───── PROVIDED DATA

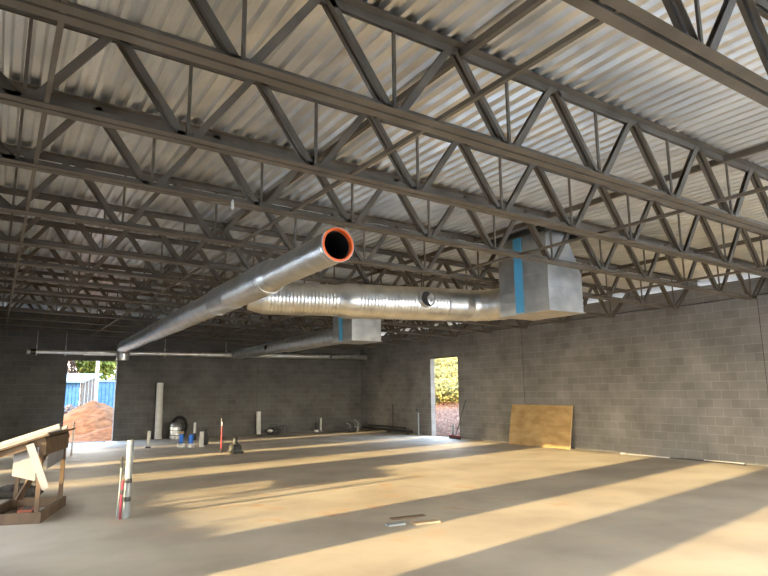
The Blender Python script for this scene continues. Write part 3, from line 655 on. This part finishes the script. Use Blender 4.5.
s = MB(); s.quad_prism((-3.4, .05, 0), (4, .1, 2.85))
for i in range(24): s.quad_prism((-3.4 + i*.3, 0, 0), (-3.4 + i*.3 + .26, .06, 2.85))
s.build('siding', M['shedblue'], sh); s = MB(); s.quad_prism((-3.5, -.1, 2.85), (4.1, 3, 2.98)); s.build('roof', M['shedroof'], sh)
t = thing('white_pole', 'tall thin white pole standing outside the back opening behind the dirt mound', 'pole', (4.64, 36, -.12))
MB().tube([(0, 0, 0), (-.08, 0, 6.5)], .085, 10).build('pole_shaft', M['polepaint'], t, True); MB().lathe([(.16, 0), (.16, .05)], seg=12).build('base_plate', M['pvc'], t, True)
def foliage(s, c, r, n, size, sq=1.0):
    for _ in range(n):
        d = Vector((random.gauss(0, 1), random.gauss(0, 1), random.gauss(0, 1))).normalized() * random.random()**.4
        p = Vector(c) + Vector((d.x*r[0], d.y*r[1], d.z*r[2])); a = Vector((random.gauss(0, 1), random.gauss(0, 1), random.gauss(0, 1))).normalized(); b = a.orthogonal().normalized()
        k = size * random.uniform(.6, 1.3); n0 = len(s.v); s.v += [tuple(p - a*k), tuple(p + b*k*.6), tuple(p + a*k), tuple(p - b*k*.6)]; s.f.append((n0, n0 + 1, n0 + 2, n0 + 3))
def tree(loc, h, cr, mat, label, n=2500, size=.16, trunk_r=.14, name='tree'):
    t = thing(name, label, 'tree', loc)
    s = MB(); s.tube([(0, 0, 0), (.1, .05, h*.4), (-.05, .1, h*.85)], [trunk_r, trunk_r*.8, trunk_r*.3], 8)
    for k in range(7):
        a = random.uniform(0, 2*PI); z = h*random.uniform(.3, .75); s.tube([(0, 0, z), (math.cos(a)*cr*.5, math.sin(a)*cr*.5, z + h*.15), (math.cos(a)*cr*.9, math.sin(a)*cr*.9, z + h*.22)], [trunk_r*.4, trunk_r*.25, trunk_r*.1], 5)
    s.build('trunk', M['bark'], t, True)
    f = MB()
    for k in range(6): foliage(f, (random.uniform(-.5, .5)*cr, random.uniform(-.5, .5)*cr, h*random.uniform(.45, .85)), (cr*.7, cr*.7, h*.25), n//6, size)
    f.build('foliage', mat, t)
    return t
for i, (x, y, h, cr, m, lab) in enumerate([
    (2.2, 62, 7.5, 2.6, 'leaf_grn', 'yellow-green tree behind the blue shed, leftmost beyond the back opening'),
    (7.6, 64, 7.5, 2.4, 'leaf_grn', 'yellow-green tree above the blue shed roof, left of the white pole'),
    (13.0, 66, 7.5, 2.6, 'leaf_brn', 'brown bare-looking tree right of the white pole'),
    (9.0, 76, 9, 5.0, 'leaf_brn', 'broad brown tree farthest behind the shed')]):
    tree((x, y, -.12), h, cr, M[m], lab, 5200, .22)
for i, (x, y, m, lab) in enumerate([(3.4, 38, 'leaf_brn', 'grey-brown weeds left of the dirt mound'), (4.3, 40.5, 'leaf_brn', 'grey-brown weeds between the mound and the shed'), (6.9, 39, 'leaf_brn', 'dry brush right of the dirt mound')]):
    t = thing('dry_weeds', lab, 'weeds', (x, y, -.12)); f = MB(); foliage(f, (0, 0, .5), (1.3, .6, .75), 900, .09); f.build('foliage', M[m], t)
    st = MB()
    for k in range(14): a = random.uniform(-1, 1); st.tube([(a, 0, 0), (a + random.uniform(-.2, .2), 0, random.uniform(.7, 1.4))], .015, 4)
    st.build('stems', M['bark'], t)
# hillside beyond the side doorway
f = MB()
for _ in range(16000):
    x = random.uniform(14.7, 31); yc = 18 + (x - 14.2)*1.29; y = yc + random.uniform(-2.5, 3.5); z = hill(x) + .02 + random.random()*.03
    k = random.uniform(.04, .11); a = random.uniform(0, PI); ca, sa = math.cos(a)*k, math.sin(a)*k; n0 = len(f.v)
    f.v += [(x - ca, y - sa, z), (x + sa*.6, y - ca*.6, z + random.uniform(0, .06)), (x + ca, y + sa, z + random.uniform(-.01, .08)), (x - sa*.6, y + ca*.6, z)]; f.f.append((n0, n0+1, n0+2, n0+3))
tag(f.build('fallen_leaves', M['leaf_red']), 'carpet of reddish fallen leaves on the slope outside the side doorway', 'leaves', kind='stuff')
k = 0
places = ['lowest at the left', 'lowest at the right', 'in the middle left', 'in the middle right', 'upper left', 'upper right', 'topmost left', 'topmost right']
for i, (x, dy) in enumerate([(24.0, .9), (24.3, -1.1), (27, 1.2), (27.2, -1.2), (30.5, 1.4), (30.5, -1.0), (34, 1.6), (34.5, -1.4)]):
    y = 18 + (x - 14.2)*1.18 + dy + .6
    t = thing('yellow_shrub', 'bright yellow shrub beyond the side doorway, ' + places[i], 'shrub', (x, y, hill(x)), 0, 'yellow shrubs beyond the side doorway')
    f = MB(); foliage(f, (0, 0, .7), (1.4, 1.4, .9), 1500, .11); f.build('foliage', M['leaf_yel'], t)
    st = MB()
    for q in range(6): a = q; st.tube([(0, 0, 0), (math.cos(a)*.6, math.sin(a)*.6, 1.1)], .02, 4)
    st.build('stems', M['bark'], t)
names = ['leftmost', 'second from the left', 'third from the left', 'fourth from the left', 'fifth from the left', 'rightmost']
for i in range(6):
    x = 38 + (i % 3)*2; y = 18 + (x - 14.2)*1.29 + 6 - i*2.6 - 1.2
    tree((x, y, hill(x)), 9, 1.2, M['leaf_yel'] if i % 2 else M['leaf_brn'], 'pale slender woodland tree beyond the side doorway, ' + names[i], 1300, .14, .17, 'woodland_tree')
# unseen berm and weeds, added to keep sun off the near-left slab
s = MB(); n = 70; m_ = 10
for i in range(n + 1):
    y = 1.8 + i * (11.6 - 1.8) / n
    hh = .85 + .30 * min(1, max(0, (y - 5.0) / 1.5)) if y > 3.2 else .8 * max(0, (y - 1.8) / 1.4)
    hh *= min(1, (11.6 - y) / .8) if y > 10.8 else 1
    hh += .12 * noise.noise(Vector((y*1.7, 0, 0))) + .06 * noise.noise(Vector((y*6, 3, 0)))
    for j in range(m_ + 1):
        f = j / m_ * 2 - 1; s.v.append((-3.2 + f*1.3, y, -.14 + max(0, hh) * (1 - f*f) + .03*noise.noise(Vector((y*5, f*4, 1)))))
for i in range(n):
    for j in range(m_): q = i*(m_+1) + j; s.f.append((q, q + m_ + 1, q + m_ + 2, q + 1))
tag(s.build('added_shade_berm', M['dirt'], smooth=True), 'unseen earth berm added outside the left wall openings to block low sun', 'dirt pile')
t = thing('dry_weeds', 'unseen dry weeds added on the berm to soften its shadow edge', 'weeds', (-3.2, 0, .3)); f = MB()  # leaves added above the berm to break up its shadow edge
for _ in range(5200):
    y = random.uniform(4.0, 11.6); z = .0 + (.80 if y < 5.6 else 1.3) * random.random() + random.expovariate(8); p = Vector((-3.2 + random.gauss(0, .35), y, z))
    a = Vector((random.gauss(0, 1), random.gauss(0, 1), random.gauss(0, 1))).normalized(); b = a.orthogonal().normalized(); q = random.uniform(.02, .045); n0 = len(f.v)
    f.v += [tuple(p - a*q), tuple(p + b*q), tuple(p + a*q), tuple(p - b*q)]; f.f.append((n0, n0+1, n0+2, n0+3))
f.build('foliage', M['leaf_brn'], t)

──────────

WORK REQUIRED: Output the material word for word, omitting its pictures.

OUTPUT FOR THIS EXERCISE:
The Blender Python script for this scene continues. Write part 3, from line 655 on. This part finishes the script. Use Blender 4.5.
s = MB(); s.quad_prism((-3.4, .05, 0), (4, .1, 2.85))
for i in range(24): s.quad_prism((-3.4 + i*.3, 0, 0), (-3.4 + i*.3 + .26, .06, 2.85))
s.build('siding', M['shedblue'], sh); s = MB(); s.quad_prism((-3.5, -.1, 2.85), (4.1, 3, 2.98)); s.build('roof', M['shedroof'], sh)
t = thing('white_pole', 'tall thin white pole standing outside the back opening behind the dirt mound', 'pole', (4.64, 36, -.12))
MB().tube([(0, 0, 0), (-.08, 0, 6.5)], .085, 10).build('pole_shaft', M['polepaint'], t, True); MB().lathe([(.16, 0), (.16, .05)], seg=12).build('base_plate', M['pvc'], t, True)
def foliage(s, c, r, n, size, sq=1.0):
    for _ in range(n):
        d = Vector((random.gauss(0, 1), random.gauss(0, 1), random.gauss(0, 1))).normalized() * random.random()**.4
        p = Vector(c) + Vector((d.x*r[0], d.y*r[1], d.z*r[2])); a = Vector((random.gauss(0, 1), random.gauss(0, 1), random.gauss(0, 1))).normalized(); b = a.orthogonal().normalized()
        k = size * random.uniform(.6, 1.3); n0 = len(s.v); s.v += [tuple(p - a*k), tuple(p + b*k*.6), tuple(p + a*k), tuple(p - b*k*.6)]; s.f.append((n0, n0 + 1, n0 + 2, n0 + 3))
def tree(loc, h, cr, mat, label, n=2500, size=.16, trunk_r=.14, name='tree'):
    t = thing(name, label, 'tree', loc)
    s = MB(); s.tube([(0, 0, 0), (.1, .05, h*.4), (-.05, .1, h*.85)], [trunk_r, trunk_r*.8, trunk_r*.3], 8)
    for k in range(7):
        a = random.uniform(0, 2*PI); z = h*random.uniform(.3, .75); s.tube([(0, 0, z), (math.cos(a)*cr*.5, math.sin(a)*cr*.5, z + h*.15), (math.cos(a)*cr*.9, math.sin(a)*cr*.9, z + h*.22)], [trunk_r*.4, trunk_r*.25, trunk_r*.1], 5)
    s.build('trunk', M['bark'], t, True)
    f = MB()
    for k in range(6): foliage(f, (random.uniform(-.5, .5)*cr, random.uniform(-.5, .5)*cr, h*random.uniform(.45, .85)), (cr*.7, cr*.7, h*.25), n//6, size)
    f.build('foliage', mat, t)
    return t
for i, (x, y, h, cr, m, lab) in enumerate([
    (2.2, 62, 7.5, 2.6, 'leaf_grn', 'yellow-green tree behind the blue shed, leftmost beyond the back opening'),
    (7.6, 64, 7.5, 2.4, 'leaf_grn', 'yellow-green tree above the blue shed roof, left of the white pole'),
    (13.0, 66, 7.5, 2.6, 'leaf_brn', 'brown bare-looking tree right of the white pole'),
    (9.0, 76, 9, 5.0, 'leaf_brn', 'broad brown tree farthest behind the shed')]):
    tree((x, y, -.12), h, cr, M[m], lab, 5200, .22)
for i, (x, y, m, lab) in enumerate([(3.4, 38, 'leaf_brn', 'grey-brown weeds left of the dirt mound'), (4.3, 40.5, 'leaf_brn', 'grey-brown weeds between the mound and the shed'), (6.9, 39, 'leaf_brn', 'dry brush right of the dirt mound')]):
    t = thing('dry_weeds', lab, 'weeds', (x, y, -.12)); f = MB(); foliage(f, (0, 0, .5), (1.3, .6, .75), 900, .09); f.build('foliage', M[m], t)
    st = MB()
    for k in range(14): a = random.uniform(-1, 1); st.tube([(a, 0, 0), (a + random.uniform(-.2, .2), 0, random.uniform(.7, 1.4))], .015, 4)
    st.build('stems', M['bark'], t)
# hillside beyond the side doorway
f = MB()
for _ in range(16000):
    x = random.uniform(14.7, 31); yc = 18 + (x - 14.2)*1.29; y = yc + random.uniform(-2.5, 3.5); z = hill(x) + .02 + random.random()*.03
    k = random.uniform(.04, .11); a = random.uniform(0, PI); ca, sa = math.cos(a)*k, math.sin(a)*k; n0 = len(f.v)
    f.v += [(x - ca, y - sa, z), (x + sa*.6, y - ca*.6, z + random.uniform(0, .06)), (x + ca, y + sa, z + random.uniform(-.01, .08)), (x - sa*.6, y + ca*.6, z)]; f.f.append((n0, n0+1, n0+2, n0+3))
tag(f.build('fallen_leaves', M['leaf_red']), 'carpet of reddish fallen leaves on the slope outside the side doorway', 'leaves', kind='stuff')
k = 0
places = ['lowest at the left', 'lowest at the right', 'in the middle left', 'in the middle right', 'upper left', 'upper right', 'topmost left', 'topmost right']
for i, (x, dy) in enumerate([(24.0, .9), (24.3, -1.1), (27, 1.2), (27.2, -1.2), (30.5, 1.4), (30.5, -1.0), (34, 1.6), (34.5, -1.4)]):
    y = 18 + (x - 14.2)*1.18 + dy + .6
    t = thing('yellow_shrub', 'bright yellow shrub beyond the side doorway, ' + places[i], 'shrub', (x, y, hill(x)), 0, 'yellow shrubs beyond the side doorway')
    f = MB(); foliage(f, (0, 0, .7), (1.4, 1.4, .9), 1500, .11); f.build('foliage', M['leaf_yel'], t)
    st = MB()
    for q in range(6): a = q; st.tube([(0, 0, 0), (math.cos(a)*.6, math.sin(a)*.6, 1.1)], .02, 4)
    st.build('stems', M['bark'], t)
names = ['leftmost', 'second from the left', 'third from the left', 'fourth from the left', 'fifth from the left', 'rightmost']
for i in range(6):
    x = 38 + (i % 3)*2; y = 18 + (x - 14.2)*1.29 + 6 - i*2.6 - 1.2
    tree((x, y, hill(x)), 9, 1.2, M['leaf_yel'] if i % 2 else M['leaf_brn'], 'pale slender woodland tree beyond the side doorway, ' + names[i], 1300, .14, .17, 'woodland_tree')
# unseen berm and weeds, added to keep sun off the near-left slab
s = MB(); n = 70; m_ = 10
for i in range(n + 1):
    y = 1.8 + i * (11.6 - 1.8) / n
    hh = .85 + .30 * min(1, max(0, (y - 5.0) / 1.5)) if y > 3.2 else .8 * max(0, (y - 1.8) / 1.4)
    hh *= min(1, (11.6 - y) / .8) if y > 10.8 else 1
    hh += .12 * noise.noise(Vector((y*1.7, 0, 0))) + .06 * noise.noise(Vector((y*6, 3, 0)))
    for j in range(m_ + 1):
        f = j / m_ * 2 - 1; s.v.append((-3.2 + f*1.3, y, -.14 + max(0, hh) * (1 - f*f) + .03*noise.noise(Vector((y*5, f*4, 1)))))
for i in range(n):
    for j in range(m_): q = i*(m_+1) + j; s.f.append((q, q + m_ + 1, q + m_ + 2, q + 1))
tag(s.build('added_shade_berm', M['dirt'], smooth=True), 'unseen earth berm added outside the left wall openings to block low sun', 'dirt pile')
t = thing('dry_weeds', 'unseen dry weeds added on the berm to soften its shadow edge', 'weeds', (-3.2, 0, .3)); f = MB()  # leaves added above the berm to break up its shadow edge
for _ in range(5200):
    y = random.uniform(4.0, 11.6); z = .0 + (.80 if y < 5.6 else 1.3) * random.random() + random.expovariate(8); p = Vector((-3.2 + random.gauss(0, .35), y, z))
    a = Vector((random.gauss(0, 1), random.gauss(0, 1), random.gauss(0, 1))).normalized(); b = a.orthogonal().normalized(); q = random.uniform(.02, .045); n0 = len(f.v)
    f.v += [tuple(p - a*q), tuple(p + b*q), tuple(p + a*q), tuple(p - b*q)]; f.f.append((n0, n0+1, n0+2, n0+3))
f.build('foliage', M['leaf_brn'], t)